Spiele wie Destiny oder Anthem haben zweifellos eine längere Haltbarkeit als beispielsweise die jeweils aktuelle Ausgabe eines jährlichen Sportspiels. Daher ist es durchaus sinnvoll, konkrete Pläne für die Zeit nach der Veröffentlichung zu haben: In den kommenden Wochen und Monaten braucht es Erweiterungen sowie Feintuning an der Balance und den Spielmechaniken. Entsprechend vorbereitet muss der Entwickler sein, damit besagte Inhalte auch im Spiel ankommen.

Lange Laufzeiten sind generell möglich – das beweisen unter anderem Counter-Strike, World of Warcraft oder auch GTA Online. Allerdings ist ein solcher Erfolg immer eine Entwicklung, die sich nicht vorausahnen oder gar voraussetzen lässt. Wer bereits zu Beginn viel verspricht, setzt sich vielmehr stark unter Zugzwang. Das geht in den wenigsten Fällen gut aus. Auch das wurde in der Spielebranche schon mehr als einmal unter Beweis gestellt ...

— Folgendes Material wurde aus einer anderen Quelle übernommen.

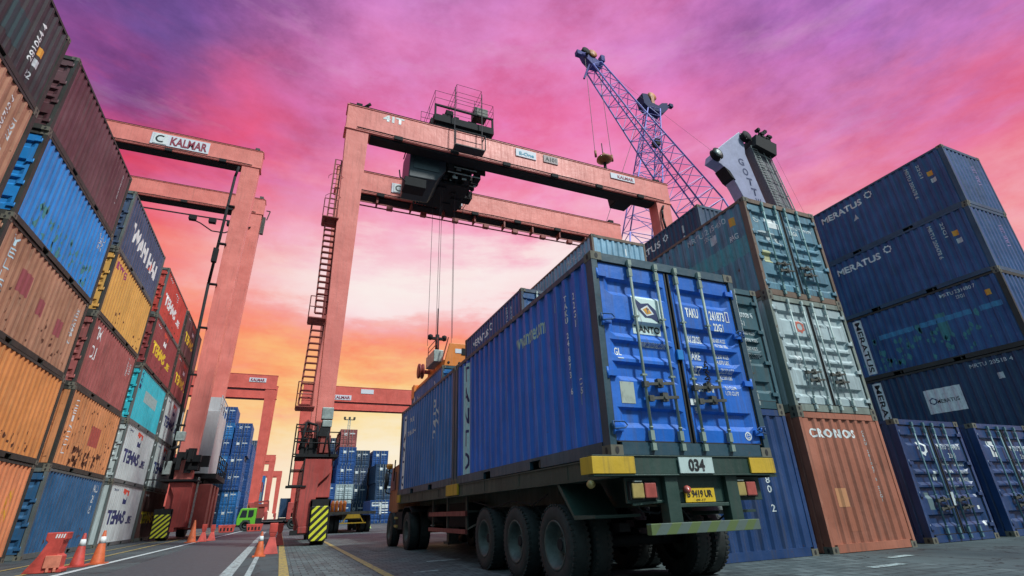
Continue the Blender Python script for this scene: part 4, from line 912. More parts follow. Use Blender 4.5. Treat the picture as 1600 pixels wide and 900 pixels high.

Also, liebe Publisher und Entwickler, lasst es ruhig angehen! Spart euch markige Sprüche und alberne Zukunftsvisionen, die euch sowieso keiner abnimmt. Zehnjahrespläne sind realitätsfremd. Seht stattdessen zu, dass zum Start und in den Wochen danach alles reibungslos verläuft. Wenn Spiel und Spieler zueinandergefunden haben, kann man weitersehen. Aber nicht vorher.